Il card. Ratzinger continua: «A ragione il Vaticano II intese mettere di nuovo al centro della vita cristiana e dell’esistenza della Chiesa questo Sacra­mento della presenza del Corpo e del Sangue di Cristo, della presenza della Sua persona, della Sua Passione, Morte e Risurrezione». Un’affermazione che sconcerta, perché - sempre in linea con lo spirito di cambiamento cui accennavo poc’anzi - egli lascia intendere che la Chiesa, sino al Concilio, non avesse messo «al centro della vita cristiana e dell’esistenza della Chiesa» il Santissimo Sacramento, ma che occorresse farlo «di nuovo», non si sa a partire da quando e per quale motivo.
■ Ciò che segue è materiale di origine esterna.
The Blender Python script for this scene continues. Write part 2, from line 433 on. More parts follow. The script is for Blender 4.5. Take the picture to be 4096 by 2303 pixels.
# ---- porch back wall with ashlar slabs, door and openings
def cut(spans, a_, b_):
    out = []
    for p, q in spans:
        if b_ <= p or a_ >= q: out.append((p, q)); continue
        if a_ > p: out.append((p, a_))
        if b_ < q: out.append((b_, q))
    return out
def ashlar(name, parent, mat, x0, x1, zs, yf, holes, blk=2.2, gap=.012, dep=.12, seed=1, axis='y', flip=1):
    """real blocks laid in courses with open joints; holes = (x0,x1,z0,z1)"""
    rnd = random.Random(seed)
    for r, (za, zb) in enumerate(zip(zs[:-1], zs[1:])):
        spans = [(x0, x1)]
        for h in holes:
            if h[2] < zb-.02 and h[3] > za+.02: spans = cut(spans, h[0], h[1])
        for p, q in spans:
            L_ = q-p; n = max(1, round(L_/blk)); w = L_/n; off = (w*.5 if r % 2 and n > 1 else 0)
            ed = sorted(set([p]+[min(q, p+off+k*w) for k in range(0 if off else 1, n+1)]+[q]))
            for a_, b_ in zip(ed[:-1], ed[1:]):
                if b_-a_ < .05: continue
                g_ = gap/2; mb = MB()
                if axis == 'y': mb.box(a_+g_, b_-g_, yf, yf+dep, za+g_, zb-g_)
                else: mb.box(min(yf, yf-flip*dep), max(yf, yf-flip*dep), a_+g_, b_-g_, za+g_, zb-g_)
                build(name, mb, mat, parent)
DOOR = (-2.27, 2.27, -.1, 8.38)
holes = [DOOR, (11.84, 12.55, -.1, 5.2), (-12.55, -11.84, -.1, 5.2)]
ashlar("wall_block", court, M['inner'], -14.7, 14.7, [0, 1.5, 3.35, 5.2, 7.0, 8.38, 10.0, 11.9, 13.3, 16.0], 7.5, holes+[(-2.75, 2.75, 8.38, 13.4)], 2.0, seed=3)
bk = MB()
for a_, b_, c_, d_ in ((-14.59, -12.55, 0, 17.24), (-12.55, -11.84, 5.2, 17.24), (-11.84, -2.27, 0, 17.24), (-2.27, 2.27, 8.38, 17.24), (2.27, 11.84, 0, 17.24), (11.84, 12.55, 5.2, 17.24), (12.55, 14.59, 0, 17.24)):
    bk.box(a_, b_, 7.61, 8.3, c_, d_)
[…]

Mentre è vero semmai il contrario, e cioè che il Vaticano II e la sua spuria liturgia intrisa di Protestantesimo hanno confinato l’Augusto Sacramento - non solo simbolicamente, ma anche fisicamente - in un angolo «della vita cristiana e dell’esistenza della Chiesa», e con Amoris lætitia si giunge a legittimarne la profanazione, autorizzando la Comunione per chi si trova in istato di peccato mortale nel concubinato, oltre ad ammettere al Sacro Banchetto anche eretici e scismatici nel corso delle grottesche concelebrazioni ormai divenute prassi invalsa. 
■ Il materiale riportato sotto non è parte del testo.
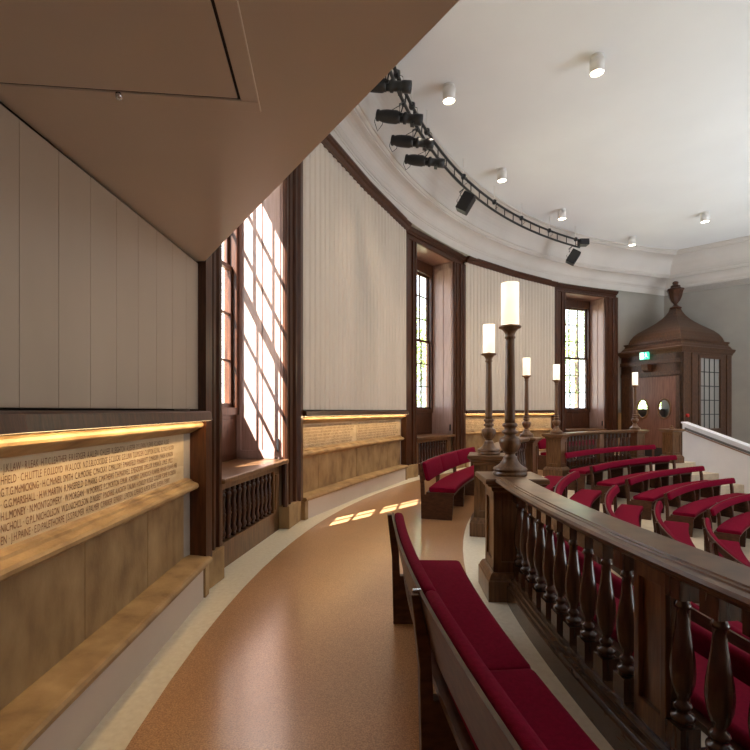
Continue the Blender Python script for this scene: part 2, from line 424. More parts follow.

«L’Eucaristia è declassata a gesto cerimoniale quando si considera ovvio che le buone maniere esigano che sia distribuita a tutti gli invitati a ra­gione della loro appartenenza al parentado, in occasione di feste familia­ri o eventi come matrimoni e funerali. L’ovvietà con la quale in alcuni luoghi i presenti, semplicemente perché tali, ricevono il Santissimo Sa­cramento mostra come nella Comunione si veda ormai solo un gesto cerimoniale». Ma quest’ovvietà - occorre ribadirlo, ed anzi gridarlo - non viene dal basso, ma dai sacerdoti, dai Vescovi, dallo stesso Sedicente che gioca equivocamente con le parole parlando di «carne di Cristo, corpo di Cristo» riferendosi ai poveri, cui si prostra, mentre rimane in piedi davanti al vero Corpo di Cristo presente sotto le Specie Eucaristiche. E tutto questo col supporto ideologico della corte di eretici quali padre Cantalamessa, teorizzatore coram Pontifice di questa aberrante deviazione che sovverte il cuore stesso della Chiesa. 

X. Pro eligendo Pontifice


Con questo clero, questa Gerarchia, questi timorosi Prelati che pur credono ma non osano ripudiare l’idolo conciliare, c’è ben poco da fare, umanamente. Ma è certo che occorre una purificazione drastica ed impietosa dell’intera casta dei Leviti. E questa operazione deve iniziare dall’alto, non appena la Provvidenza si degnerà di concedere alla Sua Chiesa un nuovo San Pio X, un Papa che abbia come suo unico scopo quello di piacere a Dio, e che aborrisca qualsiasi compromesso con lo spirito del mondo che ha infettato la Sposa di Cristo. Un Papa che allontani senza falsa pietà gli indegni, i lussuriosi, gli eretici, i dissipati, i carrieristi, gli ignoranti, i ricattatori e i simoniaci. Ad iniziare dai tanti che affollano il Sacro Collegio e la Curia Romana, le Conferenze Episcopali, gli Atenei, le Congregazioni religiose, i Seminari, i Conventi, le Diocesi, le Parrocchie, le Associazioni cattoliche. Extra omnes. Abbiamo bisogno di pastori che non siano ricattabili, che abbiano una condotta integerrima, una pietà sana, una solida formazione dottrinale e morale, e soprattutto un grande amore e timore di Dio. Che tremino all’idea di poterGli mancar di rispetto, di offenderLo, di non onorarLo abbastanza. Ministri rivolti con l’anima e con il corpo verso il Signore, che sappiano condurre il gregge loro affidato ponendovisi a capo, e non spingendolo nel dirupo. Vescovi che trattino da pari a pari con i potenti, levando alta la voce per predicare la Verità e condannare l’errore. 

XI. Conclusione


Chiede l’Emerito: «Cosa dobbiamo fare? Dobbiamo creare un’altra Chiesa affinché le cose possano aggiustarsi? Questo esperimento già è stato fatto ed è già falli­to». Mi permetterei qui di glossare che «questo esperimento» è stato il Concilio, «ed è già fallito». Sarebbe il caso che ne prendessero atto tanto Ratzinger quanto gli Eminentissimi e gli Eccellentissimi che continuano a guardare ad esso come ad un punto imprescindibile di riferimento, mentre è evidente che il suo cadaverejam fœtet e si impone una sepoltura definitiva senza ulteriori indugi. Imbiancare il sepolcro del Vaticano II sarebbe operazione davvero farisaica, che nessun esegeta riuscirà mai a render presentabile.